Felix: Hey Vineeto, thanks for the encouragement and lovely to hear from you.
I don’t know exactly what animated me to write that post in exactly the way I did – I was in a particular state at the time (feeling good but there was something maybe a little bit… enlightenmenty with some lofty blissful feelings getting mixed in that I could detect) and it’s not my usual way of writing. It reads a bit haughty in retrospect but I had no self consciousness about writing it at the time!
Hi Felix,
Good to talk again.
Don’t be coy about the insight of having identified this “ethereal/ non-existent/ imagined target of projected perfection” as having been your “attempted object of appreciation”. This “ethereal … target of projected perfection” is exactly what prevented you from appreciating what is right under your nose, and what enormous benefit to be rid of it. I know from other correspondences that many had similar difficulties.
Here Richard described how it was for ‘Vineeto’ –
Richard: … such tergiversation reminds me of what feeling-being ‘Vineeto’ reported after the first few weeks of listening to me/ reading my words.
Speaking in regards to the effects any and all attempts to fit this totally new paradigm into ‘her’ existing mindset were having, ‘she’ explained the process as being … (1.) as if ‘her’ brain was being turned upside-down … and how (2.) ‘she’ was having to relearn how to think all over again. (Richard, List D, Alan, 29 Feb 2016).
It can be a tumultuous process at first, to clearly and fully understand that actualism is not at all like the real-world or spiritual world way. It is indeed an entirely new paradigm [prototype] to human consciousness.
Felix: When in less lofty territory I am currently “practising” the method in the most basic way. It amazes me that it works but it’s also clear that there are a number of blockers that can stop the actualism method from being straightforward and obvious.
It’s good to always get back to “the most basic way” – because it is really very simple. Only when one wants to make it sophisticated one gets entangled in one’s own mind-games.
Felix: The main thing being of course, the nature of feelings themselves. They are very strong and once a particular mood or emotion has come about, it can be (apparently to oneself at the time) very hard to shake. I notice a tendency in myself to either deny (“everything’s fine and life’s good”) or to wallow (clinging harder to the emotion, indulging it, having feeling-led thoughts and fantasies about it all).
I wouldn’t say the feelings are arbitrary though (though in a global sense, yes they are). Following them and listening to them you can kind of feel out their origin, their “message” and the type of worldview that they paint.

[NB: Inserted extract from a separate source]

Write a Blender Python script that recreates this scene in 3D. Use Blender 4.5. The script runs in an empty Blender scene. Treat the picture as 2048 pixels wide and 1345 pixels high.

For example I’ve identified a kind of sorrow I sometimes get that causes me to separate myself from the entire world – usually triggered by major failure. It’s a childish (and fairly likely rooted-in-childhood) kind of “everyone wants to hurt me” sorrowful feeling with a scorched earth “nothing will ever be good enough” bent. I don’t feel it that often – I’m more likely to experience what I’ve identified as it’s counterpart – which is a sense of needing to achieve, needing to overcome difficult circumstances, and needing to win at something in order to fix myself in some way. It’s if/when that plan fails (which it inevitably does) that the isolating sorrow is triggered. Cue a desire to listen to emo music and analyse my life from every possible angle as to how it all went wrong haha.
Ha, it seems you have already extensively felt out your most common feelings and found many to be in the similar “sorrowful feeling with a scorched earth” category, so much so that you can laugh about it at times. May I ask, do you enjoy the ‘drama queen’ (‘Vineeto’ did for a while) or have a particular penchant for victim-hood? These can be quite addictive personas.
Felix: But indeed, feeling out emotions only gets you so far and the resistance to getting back to feeling good can be strong. I’ve been finding that it really helps to think of “nipping in the bud” even if I am already deeply in a feeling. That may sound dissociative but it’s not actually, it’s more like a cue to stop expressing the feeling basically (and a reminder that it’s not all as deep as the feeling makes it seem, that feeling good is just a step or two away).
Well, once you see through a particular game you play with yourself, it’s not dissociative to nip it in the bud, rather sensible. After all the actualism method is enjoying and appreciating, not diving into deep emotions for the sake of it.
However, investigating the obstacles to feeling good is more looking for the reasons why you have those (sticky) negative feelings in the first place, in other words why you keep them. Is there a belief or moral/ dogma or other reason behind it? Are you defending a particular aspect of your identity?
Felix: This can create a quick touchstone with the present moment and now in a more felicitous form, which comes as a positive surprise and then it’s easy to appreciate that one is suddenly feeling much better.
It’s amazing how this achieves the “end goal” of feeling good now and then I no longer have the urge to do all the analysing (of my life) and intellectualising (about actual freedom) that I subsequently realise I was doing. (link)
So, despite your penchant for deep feelings you ultimately know where your bread is buttered, so to speak.